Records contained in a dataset
⟨
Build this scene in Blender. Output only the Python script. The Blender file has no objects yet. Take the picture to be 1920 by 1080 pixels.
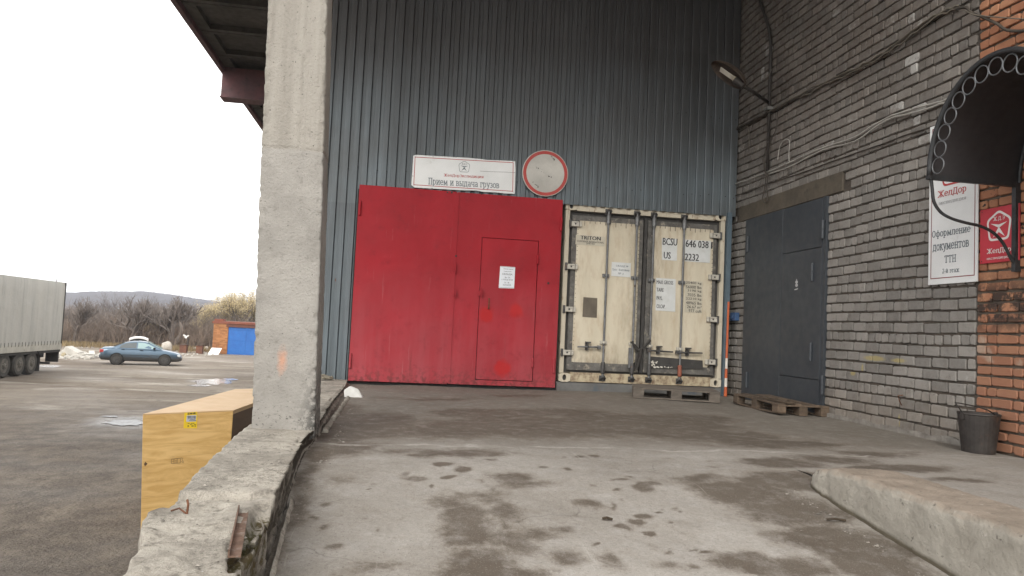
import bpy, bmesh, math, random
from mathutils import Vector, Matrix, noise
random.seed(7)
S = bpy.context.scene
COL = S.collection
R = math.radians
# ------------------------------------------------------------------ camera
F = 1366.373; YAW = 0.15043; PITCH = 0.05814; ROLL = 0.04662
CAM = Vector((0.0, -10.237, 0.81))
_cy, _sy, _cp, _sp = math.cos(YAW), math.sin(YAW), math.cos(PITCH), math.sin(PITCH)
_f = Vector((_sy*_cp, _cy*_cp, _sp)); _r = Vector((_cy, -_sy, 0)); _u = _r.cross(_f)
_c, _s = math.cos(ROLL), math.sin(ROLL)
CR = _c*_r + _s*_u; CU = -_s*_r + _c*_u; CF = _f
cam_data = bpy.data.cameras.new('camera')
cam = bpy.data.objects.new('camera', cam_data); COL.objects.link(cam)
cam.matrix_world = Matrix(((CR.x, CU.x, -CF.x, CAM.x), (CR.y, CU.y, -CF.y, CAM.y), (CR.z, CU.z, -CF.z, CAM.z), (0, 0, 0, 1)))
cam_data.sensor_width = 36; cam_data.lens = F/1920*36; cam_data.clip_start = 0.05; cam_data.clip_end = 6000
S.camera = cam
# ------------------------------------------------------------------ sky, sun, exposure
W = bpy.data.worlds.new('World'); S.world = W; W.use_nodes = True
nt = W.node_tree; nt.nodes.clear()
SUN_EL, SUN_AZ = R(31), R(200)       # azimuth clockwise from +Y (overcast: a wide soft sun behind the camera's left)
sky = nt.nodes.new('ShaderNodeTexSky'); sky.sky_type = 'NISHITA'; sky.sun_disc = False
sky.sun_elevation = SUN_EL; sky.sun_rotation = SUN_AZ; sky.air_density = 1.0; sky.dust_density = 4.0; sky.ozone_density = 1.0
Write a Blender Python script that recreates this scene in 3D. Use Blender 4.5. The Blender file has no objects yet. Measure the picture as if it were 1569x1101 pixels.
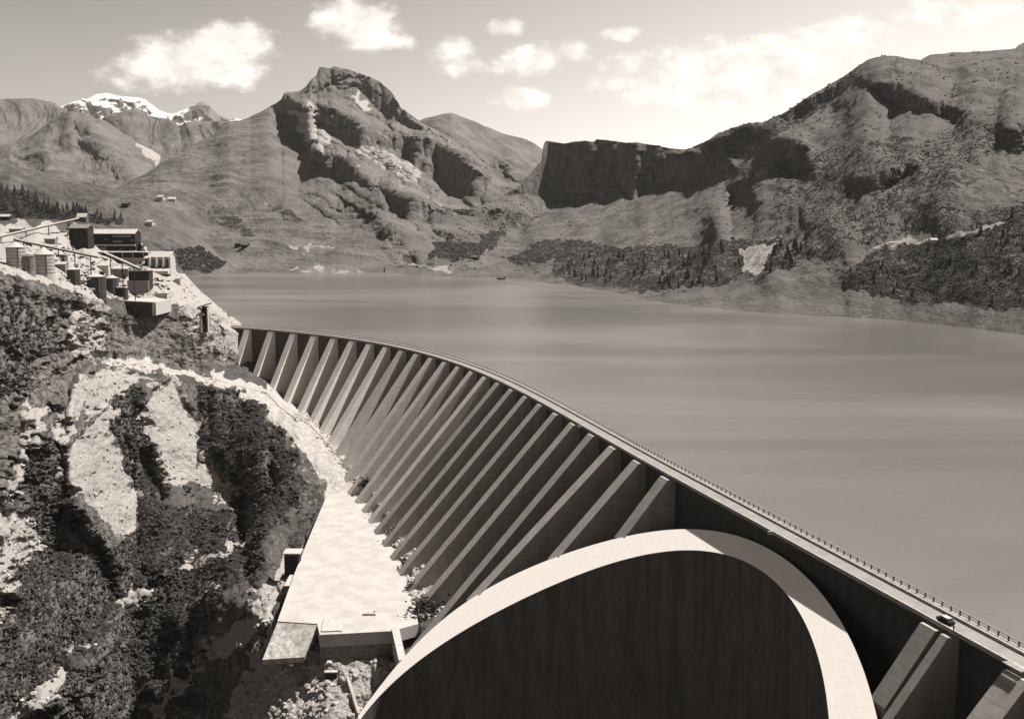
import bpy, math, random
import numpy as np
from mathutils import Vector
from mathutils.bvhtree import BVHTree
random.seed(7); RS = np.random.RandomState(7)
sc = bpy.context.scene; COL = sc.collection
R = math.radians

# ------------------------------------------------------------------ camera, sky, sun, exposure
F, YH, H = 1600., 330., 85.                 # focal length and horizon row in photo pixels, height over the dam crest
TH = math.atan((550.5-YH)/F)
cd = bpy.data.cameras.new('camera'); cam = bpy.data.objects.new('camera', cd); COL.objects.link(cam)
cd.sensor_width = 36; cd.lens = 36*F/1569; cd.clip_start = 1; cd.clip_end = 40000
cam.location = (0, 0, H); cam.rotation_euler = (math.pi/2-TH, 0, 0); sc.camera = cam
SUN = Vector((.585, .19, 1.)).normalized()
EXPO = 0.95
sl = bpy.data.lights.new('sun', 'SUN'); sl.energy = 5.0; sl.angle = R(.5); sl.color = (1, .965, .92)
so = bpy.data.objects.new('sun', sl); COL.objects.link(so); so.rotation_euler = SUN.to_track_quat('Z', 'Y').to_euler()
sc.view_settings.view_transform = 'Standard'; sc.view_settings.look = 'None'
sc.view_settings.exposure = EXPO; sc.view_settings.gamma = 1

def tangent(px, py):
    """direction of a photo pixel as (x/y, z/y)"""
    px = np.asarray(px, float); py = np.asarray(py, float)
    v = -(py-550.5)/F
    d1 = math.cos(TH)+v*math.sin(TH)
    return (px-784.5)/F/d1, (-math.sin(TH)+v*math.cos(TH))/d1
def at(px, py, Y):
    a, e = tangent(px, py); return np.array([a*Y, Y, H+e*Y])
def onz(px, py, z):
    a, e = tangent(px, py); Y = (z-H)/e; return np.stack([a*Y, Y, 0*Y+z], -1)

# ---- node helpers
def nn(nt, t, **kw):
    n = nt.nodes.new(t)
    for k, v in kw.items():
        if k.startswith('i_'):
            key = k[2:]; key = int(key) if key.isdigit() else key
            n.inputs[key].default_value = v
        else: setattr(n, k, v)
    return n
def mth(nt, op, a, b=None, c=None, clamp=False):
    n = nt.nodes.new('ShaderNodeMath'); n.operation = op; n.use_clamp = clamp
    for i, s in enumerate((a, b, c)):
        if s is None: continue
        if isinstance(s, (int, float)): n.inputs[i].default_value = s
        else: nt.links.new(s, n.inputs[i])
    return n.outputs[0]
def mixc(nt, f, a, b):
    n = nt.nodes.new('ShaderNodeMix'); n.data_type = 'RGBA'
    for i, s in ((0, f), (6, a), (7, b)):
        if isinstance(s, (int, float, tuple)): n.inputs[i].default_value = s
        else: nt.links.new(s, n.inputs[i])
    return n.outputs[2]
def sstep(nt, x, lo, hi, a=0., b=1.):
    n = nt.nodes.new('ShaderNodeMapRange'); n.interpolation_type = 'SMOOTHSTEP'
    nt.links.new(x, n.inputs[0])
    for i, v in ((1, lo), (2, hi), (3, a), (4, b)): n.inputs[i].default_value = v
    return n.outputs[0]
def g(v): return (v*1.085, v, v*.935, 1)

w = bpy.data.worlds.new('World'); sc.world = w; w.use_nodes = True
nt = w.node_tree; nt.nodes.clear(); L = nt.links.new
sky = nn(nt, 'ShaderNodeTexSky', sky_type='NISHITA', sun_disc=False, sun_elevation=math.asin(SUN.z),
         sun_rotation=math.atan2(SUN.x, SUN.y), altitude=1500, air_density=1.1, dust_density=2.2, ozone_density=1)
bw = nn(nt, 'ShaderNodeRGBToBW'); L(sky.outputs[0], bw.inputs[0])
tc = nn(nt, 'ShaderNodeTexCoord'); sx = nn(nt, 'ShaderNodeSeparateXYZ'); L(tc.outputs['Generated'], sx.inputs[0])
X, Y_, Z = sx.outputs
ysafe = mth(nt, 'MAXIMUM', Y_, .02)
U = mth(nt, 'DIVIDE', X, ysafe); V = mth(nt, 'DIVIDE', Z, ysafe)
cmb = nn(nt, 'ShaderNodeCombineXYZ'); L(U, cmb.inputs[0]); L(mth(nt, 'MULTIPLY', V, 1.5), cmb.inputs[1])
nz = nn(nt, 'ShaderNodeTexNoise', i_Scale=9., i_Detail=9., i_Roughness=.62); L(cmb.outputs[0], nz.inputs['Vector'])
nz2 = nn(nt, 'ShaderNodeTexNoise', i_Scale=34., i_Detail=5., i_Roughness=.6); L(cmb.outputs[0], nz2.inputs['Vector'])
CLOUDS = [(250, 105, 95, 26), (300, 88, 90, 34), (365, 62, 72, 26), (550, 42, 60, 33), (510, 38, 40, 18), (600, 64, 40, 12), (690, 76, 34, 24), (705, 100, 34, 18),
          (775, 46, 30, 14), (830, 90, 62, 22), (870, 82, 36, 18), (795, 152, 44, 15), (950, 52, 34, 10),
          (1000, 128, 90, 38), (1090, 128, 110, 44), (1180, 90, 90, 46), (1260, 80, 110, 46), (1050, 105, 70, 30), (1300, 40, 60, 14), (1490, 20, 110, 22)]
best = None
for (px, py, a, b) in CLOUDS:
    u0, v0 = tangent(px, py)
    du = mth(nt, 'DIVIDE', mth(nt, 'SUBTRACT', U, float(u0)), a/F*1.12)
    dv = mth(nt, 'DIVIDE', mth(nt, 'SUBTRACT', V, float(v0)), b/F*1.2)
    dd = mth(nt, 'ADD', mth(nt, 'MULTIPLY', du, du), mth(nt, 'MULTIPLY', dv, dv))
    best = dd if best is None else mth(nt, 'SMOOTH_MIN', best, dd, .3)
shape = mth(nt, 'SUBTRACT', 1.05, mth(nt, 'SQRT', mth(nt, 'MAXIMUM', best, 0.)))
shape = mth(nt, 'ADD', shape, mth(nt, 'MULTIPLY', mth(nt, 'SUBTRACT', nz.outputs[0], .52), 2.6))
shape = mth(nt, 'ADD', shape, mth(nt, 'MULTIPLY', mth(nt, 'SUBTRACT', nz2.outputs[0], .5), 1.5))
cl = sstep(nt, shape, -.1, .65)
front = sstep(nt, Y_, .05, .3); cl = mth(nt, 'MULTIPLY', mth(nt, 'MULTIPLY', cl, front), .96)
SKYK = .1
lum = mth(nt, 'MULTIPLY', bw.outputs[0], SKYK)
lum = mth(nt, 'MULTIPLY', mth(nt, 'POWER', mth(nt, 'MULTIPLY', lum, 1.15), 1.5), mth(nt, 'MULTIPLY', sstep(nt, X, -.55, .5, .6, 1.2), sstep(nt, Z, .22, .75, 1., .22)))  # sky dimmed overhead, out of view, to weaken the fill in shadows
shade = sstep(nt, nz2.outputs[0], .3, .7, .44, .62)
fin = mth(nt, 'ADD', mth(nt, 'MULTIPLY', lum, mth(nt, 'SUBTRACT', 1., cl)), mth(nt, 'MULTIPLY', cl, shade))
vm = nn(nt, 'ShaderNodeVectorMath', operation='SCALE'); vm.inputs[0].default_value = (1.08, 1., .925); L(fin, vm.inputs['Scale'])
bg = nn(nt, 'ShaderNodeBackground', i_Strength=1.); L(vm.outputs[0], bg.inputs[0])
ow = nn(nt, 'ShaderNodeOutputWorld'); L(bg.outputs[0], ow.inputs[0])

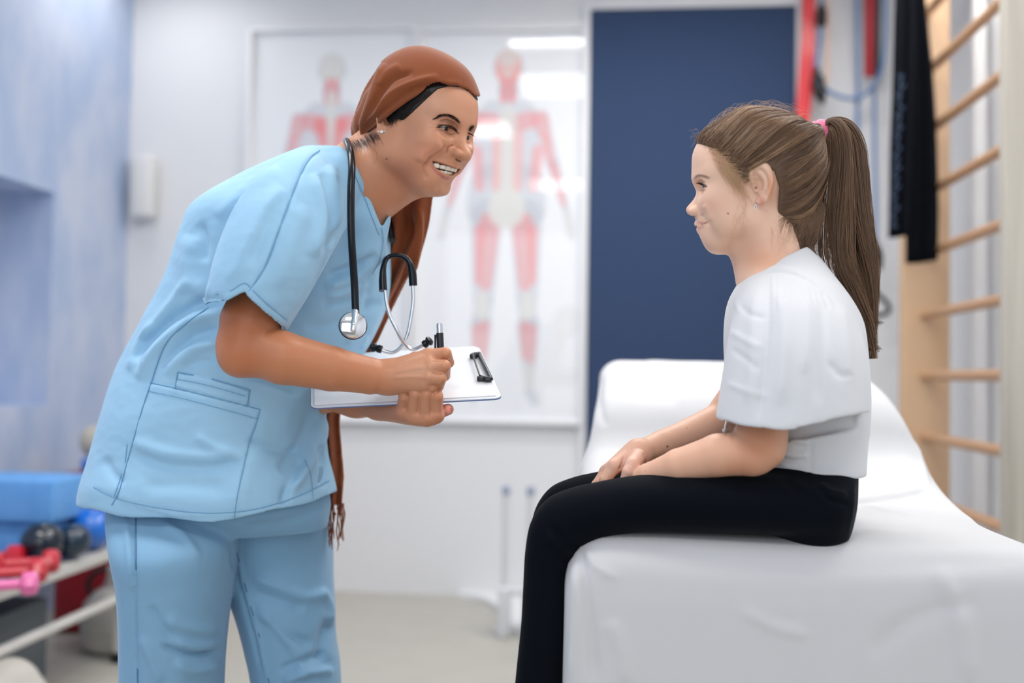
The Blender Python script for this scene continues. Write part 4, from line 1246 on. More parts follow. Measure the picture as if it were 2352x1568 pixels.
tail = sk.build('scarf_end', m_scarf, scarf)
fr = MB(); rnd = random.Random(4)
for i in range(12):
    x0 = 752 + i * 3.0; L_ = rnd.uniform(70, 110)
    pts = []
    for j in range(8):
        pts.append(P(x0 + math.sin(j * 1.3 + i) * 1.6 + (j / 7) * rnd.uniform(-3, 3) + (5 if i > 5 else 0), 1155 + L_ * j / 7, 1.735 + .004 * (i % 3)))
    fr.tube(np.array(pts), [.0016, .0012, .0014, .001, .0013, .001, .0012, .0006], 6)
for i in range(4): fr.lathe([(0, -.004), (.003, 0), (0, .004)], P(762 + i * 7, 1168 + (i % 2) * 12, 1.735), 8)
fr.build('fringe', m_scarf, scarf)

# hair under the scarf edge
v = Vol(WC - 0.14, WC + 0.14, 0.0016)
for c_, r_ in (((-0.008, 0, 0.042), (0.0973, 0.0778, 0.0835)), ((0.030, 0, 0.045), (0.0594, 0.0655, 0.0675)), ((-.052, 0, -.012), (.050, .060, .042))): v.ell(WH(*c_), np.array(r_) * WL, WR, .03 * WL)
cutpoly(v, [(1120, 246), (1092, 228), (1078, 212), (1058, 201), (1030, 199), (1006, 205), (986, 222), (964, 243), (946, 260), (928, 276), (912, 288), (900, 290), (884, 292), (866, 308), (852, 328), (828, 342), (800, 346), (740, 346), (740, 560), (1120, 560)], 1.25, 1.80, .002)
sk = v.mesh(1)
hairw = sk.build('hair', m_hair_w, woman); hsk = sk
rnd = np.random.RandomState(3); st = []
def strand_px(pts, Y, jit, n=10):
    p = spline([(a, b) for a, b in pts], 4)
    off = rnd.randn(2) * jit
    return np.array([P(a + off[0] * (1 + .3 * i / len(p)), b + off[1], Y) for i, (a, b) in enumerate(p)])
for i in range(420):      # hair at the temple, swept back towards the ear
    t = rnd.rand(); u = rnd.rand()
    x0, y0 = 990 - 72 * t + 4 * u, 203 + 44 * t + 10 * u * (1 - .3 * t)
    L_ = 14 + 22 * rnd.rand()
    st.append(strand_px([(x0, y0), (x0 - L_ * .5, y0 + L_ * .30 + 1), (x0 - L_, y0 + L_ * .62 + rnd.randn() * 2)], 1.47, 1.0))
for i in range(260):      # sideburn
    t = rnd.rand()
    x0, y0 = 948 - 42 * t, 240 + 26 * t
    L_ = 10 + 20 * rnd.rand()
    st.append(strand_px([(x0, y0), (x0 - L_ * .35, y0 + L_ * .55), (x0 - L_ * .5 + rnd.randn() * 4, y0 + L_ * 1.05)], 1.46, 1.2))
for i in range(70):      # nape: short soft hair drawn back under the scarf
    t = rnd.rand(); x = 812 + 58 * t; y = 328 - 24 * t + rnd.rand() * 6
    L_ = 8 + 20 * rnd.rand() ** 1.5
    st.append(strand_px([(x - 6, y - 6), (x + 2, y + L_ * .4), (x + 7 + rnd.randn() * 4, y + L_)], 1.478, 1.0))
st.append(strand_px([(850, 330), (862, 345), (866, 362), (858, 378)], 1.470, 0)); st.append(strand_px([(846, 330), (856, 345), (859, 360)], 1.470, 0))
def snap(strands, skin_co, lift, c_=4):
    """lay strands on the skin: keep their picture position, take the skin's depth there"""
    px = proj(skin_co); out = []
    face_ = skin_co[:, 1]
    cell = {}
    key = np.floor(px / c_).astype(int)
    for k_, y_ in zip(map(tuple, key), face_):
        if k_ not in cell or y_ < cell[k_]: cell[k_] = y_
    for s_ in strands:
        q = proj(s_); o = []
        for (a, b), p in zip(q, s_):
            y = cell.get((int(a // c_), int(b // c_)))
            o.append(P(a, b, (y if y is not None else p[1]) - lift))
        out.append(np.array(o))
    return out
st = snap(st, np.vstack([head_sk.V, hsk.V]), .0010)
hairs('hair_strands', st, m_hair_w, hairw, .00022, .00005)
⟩
(EXERCISE REQUIREMENTS): Reproduce exactly the lines from the one containing "The Blender Python" through the one containing "fr.build('fringe', m_scarf, scarf)", inclusive, and nothing else.

(WRITTEN ANSWER):
The Blender Python script for this scene continues. Write part 4, from line 1246 on. More parts follow. Measure the picture as if it were 2352x1568 pixels.
tail = sk.build('scarf_end', m_scarf, scarf)
fr = MB(); rnd = random.Random(4)
for i in range(12):
    x0 = 752 + i * 3.0; L_ = rnd.uniform(70, 110)
    pts = []
    for j in range(8):
        pts.append(P(x0 + math.sin(j * 1.3 + i) * 1.6 + (j / 7) * rnd.uniform(-3, 3) + (5 if i > 5 else 0), 1155 + L_ * j / 7, 1.735 + .004 * (i % 3)))
    fr.tube(np.array(pts), [.0016, .0012, .0014, .001, .0013, .001, .0012, .0006], 6)
for i in range(4): fr.lathe([(0, -.004), (.003, 0), (0, .004)], P(762 + i * 7, 1168 + (i % 2) * 12, 1.735), 8)
fr.build('fringe', m_scarf, scarf)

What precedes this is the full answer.